The US Dollar Index, which tracks the USD performance against a basket of six major currencies, trades marginally higher on the day, near 101.50.
The US Dollar Index (DXY) is challenging the 101.50 psychological level on the road to recovery from weekly troughs. The recovery could gain traction if DXY manages to yield a daily closing above the bearish 21-Day Moving Average (DMA). It is worth noting that the index has failed to settle above the 21 DMA since March 15 on a daily candlestick closing basis.
Acceptance above the latter could initiate a fresh upswing toward the 102.50 psychological barrier, beyond which the confluence of the downward-sloping 50 and 100 DMAs at around 103.30 will be on buyers’ radars.

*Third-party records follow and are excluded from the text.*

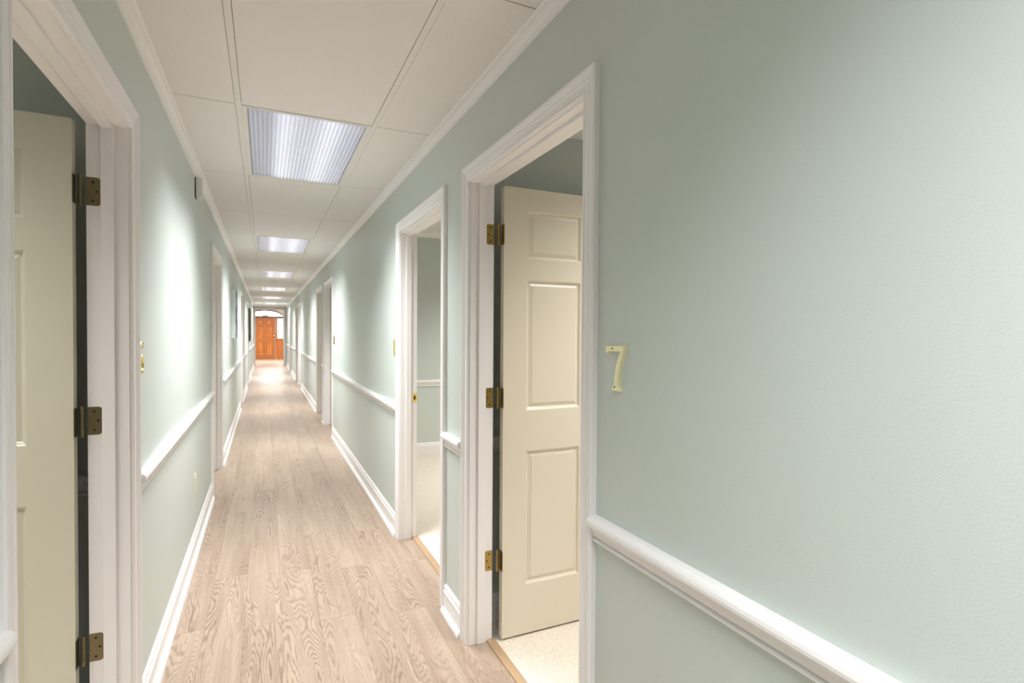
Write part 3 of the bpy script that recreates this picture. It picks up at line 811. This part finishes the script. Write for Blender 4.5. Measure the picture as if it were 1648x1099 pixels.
# outlet
o = empty('outlet', (0, 0, 0), 'ivory duplex outlet low on the left wall above the baseboard', 'outlet')
wall_frame(o, 'left', 3.965, .385)
bm = bmesh.new(); box(bm, 0, 0, 0, .07, .115, .006, .002); obj('cover_plate', bm, M['ivory'], o)
for z in (.0345, .0805):
    bm = bmesh.new(); box(bm, .018, z-.014, .005, .052, z+.014, .0085, .003); s = obj('socket', bm, M['ivory'], o)
    bm = bmesh.new(); box(bm, .027, z-.004, .008, .0285, z+.006, .0088); box(bm, .0415, z-.004, .008, .043, z+.006, .0088); obj('slot', bm, M['screw'], s)
# sensor box under the crown on the left wall
o = empty('sensor_box', (XL, 4.09, 2.37), 'small white box high on the left wall just under the crown', 'sensor')
bm = bmesh.new(); box(bm, .006, -.02, -.068, .042, .035, .062, .003); obj('cover', bm, M['white_plastic'], o)
bm = bmesh.new(); box(bm, 0, -.024, -.072, .006, .039, .062, .001); obj('gap_shadow_plate', bm, M['dark_frame'], o)  # dark plate standing in for the shadow between box and wall
# smoke detector
o = empty('smoke_detector', (.18, 12.12, ZC), 'round white smoke detector between the third and fourth ceiling lights', 'smoke detector')
bm = bmesh.new(); cyl(bm, (0, 0, -.008), .078, .016, seg=32); obj('base_ring', bm, M['white_plastic'], o, smooth=False)
bm = bmesh.new(); cyl(bm, (0, 0, -.028), .045, .026, seg=32, r2=.066); obj('sensing_head', bm, M['white_plastic'], o)
# canvas
o = empty('wall_canvas', (XL, 8.58, 1.67), 'deep white gallery canvas with a blue-grey abstract front on the left wall', 'picture')
bm = bmesh.new(); box(bm, 0, -.28, -.335, .048, .28, .335, .003); obj('stretched_canvas', bm, M['canvas_white'], o)
bm = bmesh.new(); box(bm, .0475, -.272, -.328, .0495, .272, .328); obj('print', bm, M['art'], o)
# dark picture
o = empty('picture_frame', (XL, 17.25, 1.615), 'dark framed picture far down the left wall beyond the last left doorway', 'picture')
bm = bmesh.new()
for a in ((-.6, -.465, -.54, .465), (.54, -.465, .6, .465), (-.54, -.465, .54, -.405), (-.54, .405, .54, .465)):
    box(bm, 0, a[0], a[1], .042, a[2], a[3], .004)
obj('frame', bm, M['dark_frame'], o)
obj('picture_panel', B(.005, -.54, -.405, .028, .54, .405), mat('dark_landscape_print', (84, 76, 52), 0.5, var=0.4), o)
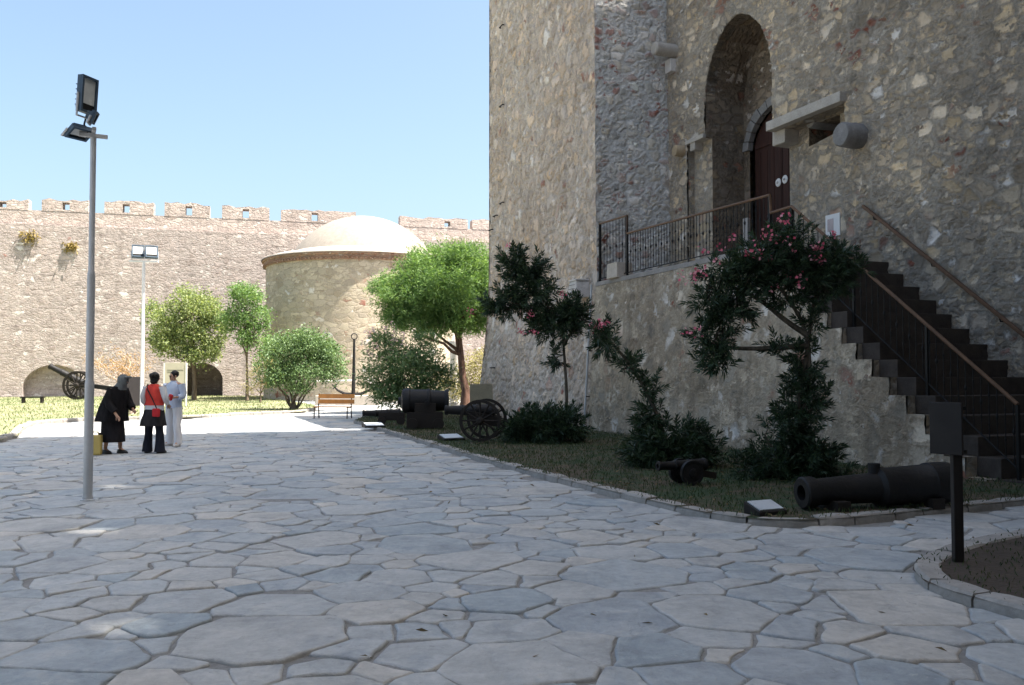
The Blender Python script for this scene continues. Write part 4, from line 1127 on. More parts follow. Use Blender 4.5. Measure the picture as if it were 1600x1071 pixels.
# slim tree-like oleander before the turret (with the low bush at its foot a separate plant)
B = KW(-.9, -1.7, .06)
B = Vector((at(884, 690, 22.6).x, 22.6, .06)); Y = 22.6
oleander('tall leaning oleander with one thin trunk and scattered pink flowers before the turret', B,
    [[(884, 690, Y), (886, 620, Y), (882, 560, Y), (878, 510, Y), (850, 470, Y), (815, 425, Y)], [(880, 540, Y), (905, 500, Y), (940, 508, Y)], [(878, 515, Y), (845, 510, Y), (830, 480, Y)]],
    [plobe(800, 412, Y, B, .32, .4, .42), plobe(790, 470, Y, B, .45, .5, .38), plobe(830, 455, Y, B, .6, .55, .55), plobe(835, 420, Y, B, .35, .4, .35), plobe(870, 505, Y, B, .62, .55, .5), plobe(895, 490, Y, B, .4, .45, .42), plobe(845, 500, Y, B, .4, .5, .4), plobe(870, 560, Y, B, .18, .2, .28), plobe(945, 525, Y - .2, B, .35, .35, .35), plobe(770, 480, Y, B, .25, .25, .25)], 430, 31,
    [(795, 385, Y), (788, 402, Y), (830, 492, Y - .5), (878, 460, Y - .3), (833, 520, Y - .5), (937, 513, Y - .6), (948, 505, Y - .5), (815, 520, Y - .4), (735, 487, Y)], .40, .17, .034)
B = Vector((at(850, 700, 20.6).x, 20.6, .06)); Y = 20.6
oleander('low dense oleander bush at the foot of the slim oleander trunk', B, [[(850, 700, Y), (845, 670, Y), (840, 640, Y)], [(855, 700, Y), (870, 660, Y), (885, 640, Y)], [(845, 700, Y), (820, 670, Y)]],
    [plobe(848, 662, Y, B, .8, .7, .40), plobe(820, 670, Y, B, .5, .6, .35), plobe(885, 665, Y, B, .5, .6, .38), plobe(850, 685, Y, B, .95, .8, .25)], 360, 33, [], .36, .15, .032)
# arching oleander in the middle of the bed
B = Vector((at(1050, 735, 15.2).x, 15.2, .06)); Y = 15.2
oleander('dark oleander whose long arching branch leans across the retaining wall', B,
    [[(1045, 735, Y), (1035, 670, Y), (1015, 620, Y), (985, 570, Y), (955, 535, Y), (935, 515, Y)], [(1050, 735, Y), (1070, 690, Y), (1085, 660, Y)], [(1050, 735, Y), (1020, 690, Y), (990, 660, Y)]],
    [plobe(1050, 690, Y, B, .66, .6, .40), plobe(1090, 705, Y, B, .42, .5, .34), plobe(1010, 705, Y, B, .44, .5, .36), plobe(1055, 730, Y, B, .85, .6, .26), plobe(1050, 715, Y, B, .7, .6, .3), plobe(1018, 650, Y, B, .26, .25, .28), plobe(1012, 605, Y, B, .24, .22, .24), plobe(980, 570, Y, B, .22, .2, .2), plobe(950, 540, Y, B, .18, .2, .16), plobe(935, 520, Y, B, .14, .15, .14)], 420, 35,
    [(931, 512, Y), (938, 507, Y)], .30, .14, .026)
# the big flowering oleander
B = Vector((at(1235, 770, 13.4).x, 13.4, .06)); Y = 13.4
fl_ = []
gg = np.random.default_rng(77)
for (fx, fy, sx_, sy_, n) in ((1180, 375, 40, 22, 5), (1240, 375, 45, 28, 7), (1120, 415, 30, 16, 5), (1083, 432, 6, 12, 3), (1075, 520, 6, 10, 2), (1225, 345, 14, 12, 3), (1275, 390, 22, 14, 4), (1240, 420, 40, 16, 3), (1215, 448, 4, 4, 1), (1252, 440, 6, 4, 2)):
    for _ in range(n): fl_.append((fx + gg.normal() * sx_ * .9, fy + gg.normal() * sy_ * .9, Y - gg.uniform(.2, .5)))
oleander('big flowering oleander covered in bright pink blossoms in front of the stairs', B,
    [[(1240, 770, Y), (1250, 680, Y), (1265, 590, Y), (1262, 520, Y), (1235, 470, Y), (1200, 430, Y), (1160, 410, Y)], [(1235, 770, Y), (1245, 650, Y), (1262, 545, Y), (1270, 470, Y), (1290, 420, Y)],
     [(1262, 540, Y), (1200, 545, Y), (1140, 545, Y), (1110, 535, Y)], [(1262, 525, Y), (1225, 500, Y), (1190, 470, Y), (1150, 450, Y), (1110, 440, Y)], [(1225, 770, Y), (1215, 720, Y), (1195, 680, Y)], [(1250, 770, Y), (1270, 720, Y), (1290, 690, Y)]],
    [plobe(1190, 400, Y, B, .42, .4, .26), plobe(1250, 395, Y, B, .46, .4, .34), plobe(1305, 410, Y, B, .35, .35, .22), plobe(1230, 365, Y, B, .25, .3, .22), plobe(1130, 425, Y, B, .38, .35, .2), plobe(1110, 470, Y, B, .26, .28, .3), plobe(1150, 475, Y, B, .34, .3, .26), plobe(1100, 525, Y, B, .22, .25, .26), plobe(1115, 565, Y, B, .26, .22, .16), plobe(1240, 430, Y, B, .5, .4, .2),
     plobe(1255, 575, Y, B, .30, .28, .42), plobe(1268, 510, Y, B, .18, .2, .26), plobe(1265, 620, Y, B, .34, .3, .34), plobe(1222, 540, Y, B, .24, .22, .14), plobe(1250, 640, Y, B, .36, .35, .36), plobe(1225, 670, Y, B, .42, .4, .28), plobe(1235, 715, Y, B, .66, .55, .32), plobe(1270, 700, Y, B, .42, .45, .32), plobe(1235, 755, Y, B, .80, .6, .26), plobe(1195, 735, Y, B, .5, .45, .30), plobe(1180, 415, Y, B, .45, .4, .22), plobe(1285, 400, Y, B, .42, .4, .24), plobe(1325, 420, Y, B, .24, .25, .18), plobe(1290, 440, Y, B, .36, .35, .2), plobe(1170, 440, Y, B, .4, .35, .24), plobe(1210, 440, Y, B, .34, .3, .2), plobe(1130, 490, Y, B, .34, .3, .34), plobe(1120, 540, Y, B, .3, .28, .26), plobe(1230, 470, Y, B, .3, .3, .2), plobe(1280, 465, Y, B, .2, .25, .22), plobe(1265, 730, Y, B, .6, .5, .3)], 1050, 37, fl_, .27, .125, .024, 'petal', 6)

# ------------------------------------------------------------------ grass blades
def blades(name, poly, n, seed, h, w, mat, z, ymax=99, xlim=None):
    g = np.random.default_rng(seed); pl = poly; xs = [p[0] for p in pl]; ys = [p[1] for p in pl]; out = []
    while len(out) < n:
        x, y = g.uniform(min(xs), max(xs)), g.uniform(min(ys), min(max(ys), ymax))
        if abs(x) < .64 * y + 1 and inside((x, y), pl): out.append((x, y, z))
    P = np.array(out); D = unit(n, g) * .55; D[:, 2] = np.abs(D[:, 2]) + .7
    o = leafmesh(name, P, D, h * g.uniform(.5, 1.5, n), w, mat, None, .15, .2, seed); return tag(o, kind='stuff')
M['blade_dark'] = leafmat('shade_grass_blade', (.022, .045, .018), (.075, .095, .038), .2, .7)  # darker copy of the sunlit blades, shade put into the colour
M['blade_sun'] = leafmat('sun_grass_blade', (.09, .13, .055), (.24, .26, .135), .3, .7)
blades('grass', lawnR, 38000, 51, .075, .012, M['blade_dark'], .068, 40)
blades('far_grass', lawnL, 16000, 52, .10, .03, M['blade_sun'], .058)
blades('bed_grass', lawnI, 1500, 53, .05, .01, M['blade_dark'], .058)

g = np.random.default_rng(90); out = []
while len(out) < 900:
    y = g.uniform(5, 24); x = g.uniform(-.2, .62) * y
    if inside((x, y), lawnR): out.append((x, y, .078))
    elif g.random() < .05: out.append((x, y, .006))
P = np.array(out); D = unit(len(P), g); D[:, 2] *= .15
tag(leafmesh('fallen_leaves', P, D, .07 * g.uniform(.6, 1.3, len(P)), .022, leafmat('fallen_leaf', (.10, .07, .04), (.26, .19, .10), .1, .8), None, .05, .25, 91), kind='stuff')
# ------------------------------------------------------------------ lamps
def floodlight(parent, loc, aim, roll=0.0, w=.46, h=.60, d=.17):
    rot = Vector(aim).to_track_quat('Y', 'Z').to_matrix()           # +Y = glass direction
    m = MB().box((0, -d * .25, 0), (w, d * .6, h)); m.box((0, -d * .75, 0), (w * .7, d * .5, h * .72), None, 0, (.85, .7))
    for k in range(5): m.box((0, -d * 1.05, -h * .28 + k * h * .14), (w * .6, .05, .012))
    hsg = m.build('lamp_head', M['lampbody'], parent, bevel=.012)
    hsg.matrix_basis = Matrix.Translation(loc) @ rot.to_4x4()
    fr = MB()
    for a, b in (((-w / 2, .0, h / 2 - .03), (w / 2, .03, h / 2)), ((-w / 2, .0, -h / 2), (w / 2, .03, -h / 2 + .03)), ((-w / 2, 0, -h / 2 + .0305), (-w / 2 + .03, .03, h / 2 - .0305)), ((w / 2 - .03, 0, -h / 2 + .0305), (w / 2, .03, h / 2 - .0305))):
        fr.span((a[0], a[1] + d * .051, a[2]), (b[0], b[1] + d * .051, b[2]))
    fr.build('frame', M['lampbody'], hsg)
    MB().box((0, d * .07, h * .12), (w - .065, .012, h * .74)).build('glass', M['glass_lamp'], hsg)
    MB().box((0, d * .07, -h * .36), (w - .065, .012, h * .2)).build('gear_cover', M['iron'], hsg)
    m = MB().tube([(-w * .54, -.02, 0), (-w * .54, -.02, -h * .62), (w * .54, -.02, -h * .62), (w * .54, -.02, 0)], .016, 6); m.build('bracket', M['galv'], hsg)
    return hsg
LB = G(137, 782)
lamp = thing('lamp_post', 'tall galvanised lamp post with a cluster of floodlights in the near court', 'lamp post', LB, 0, 'floodlight posts')
topz = at(146, 215, LB.y).z; dxp = (at(146, 215, LB.y).x - LB.x)
MB().tube([(0, 0, -.02), (dxp * .32, 0, topz * .32)], [.058, .058], 14).tube([(dxp * .32, 0, topz * .32 - .001), (dxp * .33, 0, topz * .33), (dxp * .62, 0, topz * .62)], [.057, .049, .049], 14).tube([(dxp * .62, 0, topz * .62), (dxp * .63, 0, topz * .63), (dxp, 0, topz)], [.048, .037, .037], 14).build('pole', M['galv'], lamp, smooth=True)
MB().lathe([(.09, -.02), (.09, .012), (.066, .02), (.066, .05)], (0, 0, 0), 'z', 16).build('base_plate', M['galv'], lamp)
tp = Vector((dxp, 0, topz))
MB().box(tp + Vector((0, 0, .022)), (.34, .05, .05), Matrix.Rotation(R(28), 3, 'Z')).box(tp + Vector((0, 0, .073)), (.05, .34, .05), Matrix.Rotation(R(28), 3, 'Z')).build('cross_arm', M['galv'], lamp, bevel=.006)
p_ = at(143, 153, LB.y) - LB
floodlight(lamp, (p_.x, -.1, p_.z), (.95, -.30, -.06), w=.27, h=.47, d=.10)
floodlight(lamp, tp + Vector((-.16, -.05, .05)), (.42, -.25, -.87), w=.30, h=.22, d=.06)
floodlight(lamp, tp + Vector((.10, -.22, .20)), (.9, .2, -.4), w=.12, h=.16, d=.06)
MB().tube([p_ + Vector((-.04, -.02, -.2)), p_ + Vector((-.09, 0, -.35)), p_ + Vector((-.04, 0, -.48)), tp + Vector((0, 0, -.05))], .012, 6).build('cable', M['iron'], lamp)

L2 = Vector((at(221, 660, 30.5).x, 30.5, 0))
lamp2 = thing('lamp_post', 'slim white lamp post with crossbar and two floodlights before the fortress wall', 'lamp post', L2, 0, 'floodlight posts')
tz = at(221, 410, 30.5).z
MB().tube([(0, 0, 0), (0, 0, tz)], [.062, .050], 12).build('pole', M['whitepaint'], lamp2, smooth=True)
MB().box((0, 0, tz + .03), (1.12, .07, .06), Matrix.Rotation(R(-12), 3, 'Z') @ Matrix.Rotation(R(2.5), 3, 'Y')).build('cross_arm', M['whitepaint'], lamp2, bevel=.006)
floodlight(lamp2, (-.20, 0, tz + .38), (.35, -.75, .28), w=.40, h=.44)
floodlight(lamp2, (.26, 0, tz + .36), (.40, -.75, .28), w=.40, h=.44)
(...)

With the 14-day Relative Strength Index (RSI), however, still below the 50.00 level, the recovery attempts in DXY are likely to be sold into. Immediate support is seen at the intraday low of 101.19, below which the 101.00 round number will challenge the bullish commitments. Deeper declines will seek validation from the multi-month low reached on April 14 at 100.78.
Stock markets in the US are likely to turn bearish if the Federal Reserve goes into a tightening cycle to battle rising inflation. Higher interest rates will ramp up the cost of borrowing and weigh on business investment. In that scenario, investors are likely to refrain from taking on high-risk, high-return positions. As a result of risk aversion and tight monetary policy, the US Dollar Index (DXY) should rise while the broad S&P 500 Index declines, revealing an inverse correlation.
During times of monetary loosening via lower interest rates and quantitative easing to ramp up economic activity, investors are likely to bet on assets that are expected to deliver higher returns, such as shares of technology companies. The Nasdaq Composite is a technology-heavy index and it is expected to outperform other major equity indexes in such a period. On the other hand, the US Dollar Index should turn bearish due to the rising money supply and the weakening safe-haven demand.